Things versus People: Gender Differences in Vocational Interests and in Occupational Preferences

Journal of Economic Behavior and Organization · 2022
被引 41 · 同刊同年前 5%
ABS 3

中文导读

利用瑞士学徒制中130个职业的认知要求数据,发现女性倾向于选择与人打交道的职业,男性则偏好与事物相关的职业,且这一差异是职业性别隔离的重要预测因素。

Abstract

Occupational choices remain strongly segregated by gender, for reasons not yet fully understood. In this paper, we use detailed information on the cognitive requirements in 130 distinct learnable occupations in the Swiss apprenticeship system to describe the broad job content in these occupations along the things-versus-people dimension. We first show that our occupational classification along this dimension closely aligns with actual job tasks, taken from an independent data source on employers job advertisements.
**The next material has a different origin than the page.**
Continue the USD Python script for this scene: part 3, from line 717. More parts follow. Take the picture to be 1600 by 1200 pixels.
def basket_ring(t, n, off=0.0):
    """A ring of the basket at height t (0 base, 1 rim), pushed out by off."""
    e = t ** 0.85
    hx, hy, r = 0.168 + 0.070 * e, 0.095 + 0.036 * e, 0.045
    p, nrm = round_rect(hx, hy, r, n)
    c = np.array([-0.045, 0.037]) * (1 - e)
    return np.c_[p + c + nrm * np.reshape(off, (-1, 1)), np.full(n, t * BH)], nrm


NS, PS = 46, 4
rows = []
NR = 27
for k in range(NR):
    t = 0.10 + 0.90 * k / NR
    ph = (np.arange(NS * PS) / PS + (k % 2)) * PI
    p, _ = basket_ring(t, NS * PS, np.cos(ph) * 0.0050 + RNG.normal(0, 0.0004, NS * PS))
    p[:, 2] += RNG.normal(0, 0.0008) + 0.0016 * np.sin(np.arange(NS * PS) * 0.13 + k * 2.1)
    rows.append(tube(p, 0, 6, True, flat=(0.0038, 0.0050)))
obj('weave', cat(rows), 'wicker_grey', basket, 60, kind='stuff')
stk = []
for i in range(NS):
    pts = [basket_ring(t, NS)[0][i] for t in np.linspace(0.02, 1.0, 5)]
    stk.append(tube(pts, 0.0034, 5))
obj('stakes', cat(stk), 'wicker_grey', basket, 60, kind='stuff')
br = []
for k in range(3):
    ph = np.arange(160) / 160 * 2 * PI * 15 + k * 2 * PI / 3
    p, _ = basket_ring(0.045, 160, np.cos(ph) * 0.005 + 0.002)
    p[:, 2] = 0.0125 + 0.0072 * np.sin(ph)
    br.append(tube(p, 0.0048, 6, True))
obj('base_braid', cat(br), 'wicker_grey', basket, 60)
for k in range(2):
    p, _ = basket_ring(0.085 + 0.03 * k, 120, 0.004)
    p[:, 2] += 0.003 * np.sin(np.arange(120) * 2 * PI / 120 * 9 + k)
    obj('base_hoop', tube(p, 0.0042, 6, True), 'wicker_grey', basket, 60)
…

We then document that female apprentices tend to choose occupations that are oriented towards working with people, while male apprentices tend to favor occupations that involve working with things. In fact, our analysis suggests that this variable is by any statistical measure among the most important proximate predictors of occupational gender segregation. In a further step, we replicate this finding using individual-level data on both occupational aspirations and actual occupational choices for a sample of adolescents at the start of 8th grade and the end of 9th grade, respectively. Using these additional data, we finally show that the gender difference in occupational preferences is largely independent of a large number of individual, parental, and regional controls.